ECONOMIC CONCEPTS APPLIED IN RAILWAY
MARKET STRUCTURE – MONOPOLY MARKET:
Indian Railway is the only company in Indian Market for railway
transport. It has created a restricted entry barrier and provides a unique
value proposition to Indian customers. It has control over its price and use
downward sloping demand curve. It follows all the criteria of monopoly market.
PRICE DISCRIMINATION ON THE BASIS OF MARKET/SEGMENT:
Indian Railway follows the concept of price discrimination
based on market/segments as it provides tickets at different prices to
different customers based on their age i:e, senior citizen, adult, children, etc
and also on physical health disabilities.
PEOPLE RESPOND TO INCENTIVES:
When Indian Railway gives offers to tickets for travelling
in a particular season or in particular train.
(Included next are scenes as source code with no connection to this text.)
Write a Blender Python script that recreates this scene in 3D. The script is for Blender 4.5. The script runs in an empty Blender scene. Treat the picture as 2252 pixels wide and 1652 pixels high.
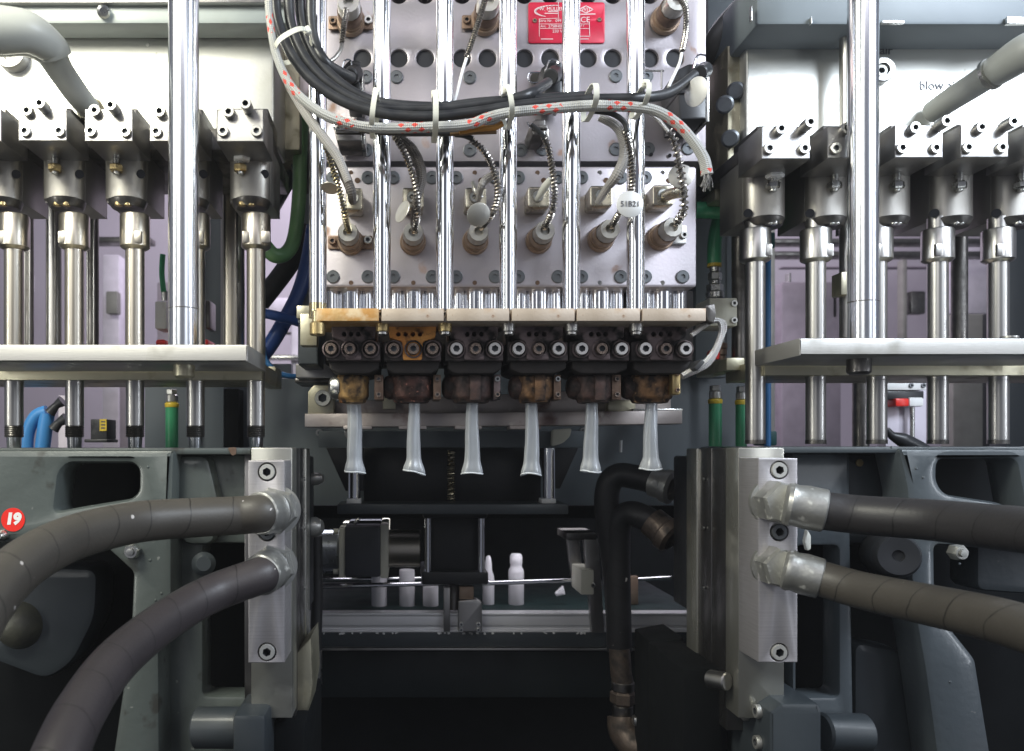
import bpy, bmesh, math, random
from mathutils import Vector, Matrix, Quaternion
random.seed(7)
C = bpy.context.scene.collection
# ---------------------------------------------------------------- camera, world, lamps
F, VX, VY, H = 1751.0, 890.0, 982.0, 1.25      # focal length in picture units, vanishing point, camera height
cam = bpy.data.cameras.new('camera'); cam_o = bpy.data.objects.new('camera', cam); C.objects.link(cam_o)
cam_o.location = (0, 0, H); cam_o.rotation_euler = (math.pi/2, 0, 0)
cam.sensor_width = 36; cam.lens = 36*F/2252
cam.shift_x = (1126-VX)/2252; cam.shift_y = (VY-826)/2252
cam.clip_start = .02; cam.clip_end = 60
cam.dof.use_dof = True; cam.dof.focus_distance = .69; cam.dof.aperture_fstop = 11
bpy.context.scene.camera = cam_o
w = bpy.data.worlds.new('World'); bpy.context.scene.world = w; w.use_nodes = True
w.node_tree.nodes['Background'].inputs[0].default_value = (.74, .78, .95, 1)
w.node_tree.nodes['Background'].inputs[1].default_value = .11
vs = bpy.context.scene.view_settings
vs.view_transform = 'Standard'; vs.look = 'None'; vs.gamma = 1; vs.exposure = .62; vs.use_curve_mapping = False
bpy.context.scene.cycles.max_bounces = 8
bpy.context.scene.cycles.sample_clamp_indirect = 6
def lamp(name, loc, aim, sx, sy, watts, col, spread=180):
    l = bpy.data.lights.new(name, 'AREA'); l.shape = 'RECTANGLE'; l.size = sx; l.size_y = sy; l.energy = watts; l.color = col; l.spread = math.radians(spread)
    o = bpy.data.objects.new(name, l); C.objects.link(o); o.location = loc
    d = (Vector(aim)-Vector(loc)); o.rotation_euler = d.to_track_quat('-Z', 'Y').to_euler(); return o
lamp('work_lamp_left', (-.50, .24, H+.64), (-.20, .78, H+.36), .30, .30, 4.6, (1, .985, .84), 150)
lamp('work_lamp_right', (.78, .24, H+.64), (.36, .78, H+.36), .30, .30, 4.6, (.80, .89, 1), 150)
lamp('tube_lamp_left', (-1.0, .12, H+.35), (0, .72, H+.25), .05, 1.3, 3, (1, 1, .92))
lamp('tube_lamp_right', (1.2, .12, H+.35), (.2, .72, H+.25), .05, 1.3, 3, (.86, .92, 1))
lamp('chrome_fill_left', (-1.5, -2.4, H+1.25), (0, .7, H+.25), 1.2, 1.7, 8.5, (1, 1, .97))  # added panel behind the camera, put in for bright stripes on the chrome
lamp('chrome_fill_right', (1.9, -2.4, H+1.25), (.2, .7, H+.25), 1.2, 1.7, 8.5, (.90, .94, 1))  # right-hand twin, added for the second chrome stripe
lamp('hall_lamp_behind', (.2, 2.0, H+1.5), (.3, 2.6, H+.1), 1.6, .5, 24, (.93, .87, 1))
lamp('hall_lamp_front', (.1, -.9, H+1.3), (.1, .7, H+.1), 1.2, .4, 2.0, (.95, .92, 1))
lamp('bottle_fill', (.14, 1.045, H-.095), (.135, 1.09, H-.22), .5, .03, .24, (.95, .93, 1))  # added fill light in the bay, put in to brighten the bottles
# ---------------------------------------------------------------- helpers
def P(x, y, d): return Vector(((x-VX)*d/F, d, H+(VY-y)*d/F))
def S(px, d): return px*d/F
ORD6 = ['leftmost', 'second from the left', 'third from the left', 'third from the right', 'second from the right', 'rightmost']
class MB:
    def __init__(s): s.bm = bmesh.new(); s.uv = None
    def _join(s, b):
        me = bpy.data.meshes.new('tmp'); b.to_mesh(me); b.free(); s.bm.from_mesh(me); bpy.data.meshes.remove(me)
    def wbox(s, c, size, bev=0, rot=None, seg=2):
        b = bmesh.new(); bmesh.ops.create_cube(b, size=1)
        for v in b.verts: v.co = Vector((v.co.x*size[0], v.co.y*size[1], v.co.z*size[2]))
        if bev: bmesh.ops.bevel(b, geom=b.edges[:], offset=min(bev, .45*min(size)), segments=seg, profile=.5, affect='EDGES')
        m = Matrix.Translation(Vector(c))
        if rot is not None: m = m @ rot.to_4x4()
        b.transform(m); s._join(b); return s
    def box(s, x0, y0, x1, y1, d0, d1, bev=.0008):
        a, b = P(x0, y0, d0), P(x1, y1, d0)
        return s.wbox(((a.x+b.x)/2, (d0+d1)/2, (a.z+b.z)/2), (abs(b.x-a.x), d1-d0, abs(a.z-b.z)), bev)
    def lathe(s, o, axis, prof, n=28):
        """prof: list of (radius, distance along axis)"""
        o = Vector(o); ax = Vector(axis).normalized()
        u = ax.orthogonal().normalized(); v = ax.cross(u)
        rings = []
        for r, t in prof:
            if r <= 1e-9: rings.append([s.bm.verts.new(o+ax*t)])
            else: rings.append([s.bm.verts.new(o+ax*t+(u*math.cos(k*2*math.pi/n)+v*math.sin(k*2*math.pi/n))*r) for k in range(n)])
        for a, b in zip(rings, rings[1:]):
            for k in range(n):
                k2 = (k+1) % n
                if len(a) == 1 and len(b) == 1: continue
                if len(a) == 1: s.bm.faces.new((a[0], b[k2], b[k]))
                elif len(b) == 1: s.bm.faces.new((a[k], a[k2], b[0]))
                else: s.bm.faces.new((a[k], a[k2], b[k2], b[k]))
        return s
    def cyl(s, p, q, r, r2=None, n=28, ch=0):
        p, q = Vector(p), Vector(q); L = (q-p).length; r2 = r if r2 is None else r2
        pr = [(0, 0), (r-ch, 0)] + ([(r, ch)] if ch else []) + [(r2, L-ch)] + ([(r2-ch, L)] if ch else []) + [(0, L)]
        return s.lathe(p, q-p, pr, n)
    def tube(s, pts, r, n=14, sub=8, cap=True):
        """smooth tube through points; r is a radius or a list of radii; u runs round, v along (metres)"""
        pts = [Vector(p) for p in pts]; rs = r if isinstance(r, (list, tuple)) else [r]*len(pts)
        path, rad = [], []
        for i in range(len(pts)-1):
            p0 = pts[max(i-1, 0)]; p1 = pts[i]; p2 = pts[i+1]; p3 = pts[min(i+2, len(pts)-1)]
            for k in range(sub):
                t = k/sub
                path.append(.5*((2*p1)+(p2-p0)*t+(2*p0-5*p1+4*p2-p3)*t*t+(3*p1-p0-3*p2+p3)*t*t*t)); rad.append(rs[i]*(1-t)+rs[i+1]*t)
        path.append(pts[-1]); rad.append(rs[-1])
        if s.uv is None: s.uv = s.bm.loops.layers.uv.verify()
        tan = [(path[min(i+1, len(path)-1)]-path[max(i-1, 0)]).normalized() for i in range(len(path))]
        nrm = tan[0].orthogonal().normalized(); rings = []; L = 0; Ls = []
        for i, p in enumerate(path):
            if i:
                nrm = (tan[i-1].rotation_difference(tan[i]) @ nrm); L += (p-path[i-1]).length
            nrm = (nrm-tan[i]*nrm.dot(tan[i])).normalized(); b = tan[i].cross(nrm); Ls.append(L)
            rings.append([s.bm.verts.new(p+(nrm*math.cos(k*2*math.pi/n)+b*math.sin(k*2*math.pi/n))*rad[i]) for k in range(n)])
        for i in range(len(rings)-1):
            for k in range(n):
                k2 = (k+1) % n
                f = s.bm.faces.new((rings[i][k], rings[i][k2], rings[i+1][k2], rings[i+1][k]))
                for lp, uv in zip(f.loops, ((k/n, Ls[i]), ((k+1)/n, Ls[i]), ((k+1)/n, Ls[i+1]), (k/n, Ls[i+1]))): lp[s.uv].uv = uv
        if cap:
            s.bm.faces.new(rings[0][::-1]); s.bm.faces.new(rings[-1])
        s.path = path; return s
    def coil(s, pts, R, pitch, rw, n=5):
        t = MB(); t.tube(pts, .001, 3, 10); path = t.path; t.bm.free()
        seg = [(path[i+1]-path[i]).length for i in range(len(path)-1)]; tot = sum(seg)
        N = int(tot/pitch*10); out = []; nrm = None; i = 0; acc = 0; tp = None
        for k in range(N+1):
            d = tot*k/N
            while i < len(seg)-1 and acc+seg[i] < d: acc += seg[i]; i += 1
            p = path[i].lerp(path[i+1], (d-acc)/max(seg[i], 1e-9)); tg = (path[i+1]-path[i]).normalized()
            if nrm is None: nrm = tg.orthogonal().normalized()
            else: nrm = tp.rotation_difference(tg) @ nrm
            nrm = (nrm-tg*nrm.dot(tg)).normalized(); tp = tg; b = tg.cross(nrm); a = d/pitch*2*math.pi
            out.append(p+(nrm*math.cos(a)+b*math.sin(a))*R)
        return s.tube(out, rw, n, 1)
    def prism(s, poly, d0, d1, holes=(), bev=.0015):
        """outline in picture units at depth d0, real thickness d1-d0, rounded edges, holes cut right through"""
        cu = bpy.data.curves.new('tmp', 'CURVE'); cu.dimensions = '2D'; cu.fill_mode = 'BOTH'
        cu.extrude = max((d1-d0)/2-bev, .0001); cu.bevel_depth = bev; cu.bevel_resolution = 1; cu.offset = -bev
        for k, pl in enumerate([poly]+list(holes)):
            sp = cu.splines.new('POLY'); sp.points.add(len(pl)-1); sp.use_cyclic_u = True
            for q, (x, y) in zip(sp.points, pl): v = P(x, y, d0); q.co = (v.x, v.z, 0, 1)
        o = bpy.data.objects.new('tmp', cu); C.objects.link(o); dg = bpy.context.evaluated_depsgraph_get()
        me = bpy.data.meshes.new_from_object(o.evaluated_get(dg)); bpy.data.objects.remove(o); bpy.data.curves.remove(cu)
        me.transform(Matrix(((1, 0, 0, 0), (0, 0, -1, (d0+d1)/2), (0, 1, 0, 0), (0, 0, 0, 1)))); s.bm.from_mesh(me); bpy.data.meshes.remove(me)
        return s
    def text(s, body, c, h, extrude=.00015, rot=None, shear=0, bold=0, align='CENTER'):
        cu = bpy.data.curves.new('tmp', 'FONT'); cu.body = body; cu.size = h; cu.extrude = extrude; cu.align_x = align; cu.align_y = 'CENTER'; cu.shear = shear; cu.offset = bold; cu.resolution_u = 3
        o = bpy.data.objects.new('tmp', cu); C.objects.link(o); dg = bpy.context.evaluated_depsgraph_get()
        me = bpy.data.meshes.new_from_object(o.evaluated_get(dg)); bpy.data.objects.remove(o); bpy.data.curves.remove(cu)
        m = Matrix(((1, 0, 0, 0), (0, 0, -1, 0), (0, 1, 0, 0), (0, 0, 0, 1)))
        if rot is not None: m = rot.to_4x4() @ m
        me.transform(Matrix.Translation(Vector(c)) @ m); s.bm.from_mesh(me); bpy.data.meshes.remove(me); return s
    def build(s, name, m, parent=None, label=None, sharp=35):
        me = bpy.data.meshes.new(name)
        bmesh.ops.remove_doubles(s.bm, verts=s.bm.verts, dist=1e-6)
        bmesh.ops.recalc_face_normals(s.bm, faces=s.bm.faces[:])
        s.bm.to_mesh(me); s.bm.free(); me.materials.append(m)
        for p in me.polygons: p.use_smooth = True
        me.set_sharp_from_angle(angle=math.radians(sharp))
        o = bpy.data.objects.new(name, me); C.objects.link(o)
        if parent is not None: attach(o, parent)
        if label: o['label'] = label
        return o
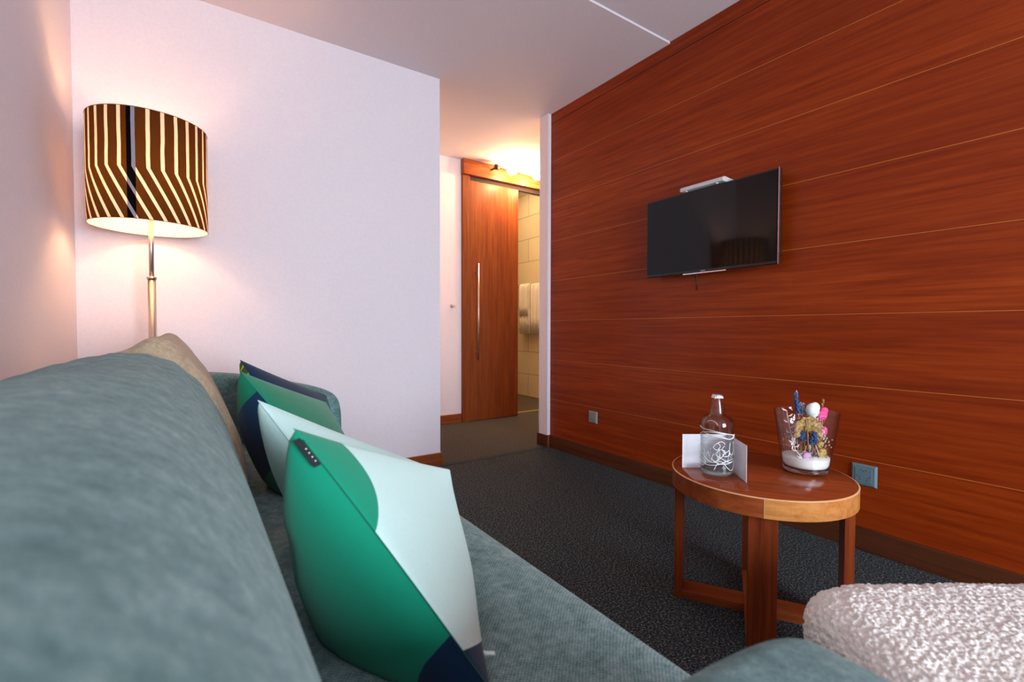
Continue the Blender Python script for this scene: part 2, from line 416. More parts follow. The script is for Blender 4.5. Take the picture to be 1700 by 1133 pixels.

People tends to buy more tickets
in that occasion and grab the opportunity.
PRICE ELASTICITY:
Indian Railway functions as a monopoly so there is no other
competitor so it follows the concept of inelastic price elasticity and its
pricing is totally controlled by them.
RATIONAL PEOPLE THINK AT MARGIN:
Admitting one passenger to AC-3 tier on a tatkaal basis
after the original ticket is cancelled (or transferring a person from sleeper
class to AC-3 tier) will generate additional revenue to the railways, (as
otherwise the seat would have remained empty), while the cost of providing
service to the passenger is virtually zero since that is already existing and nothing
additional is done. This is a wise and rational decision on part of railways.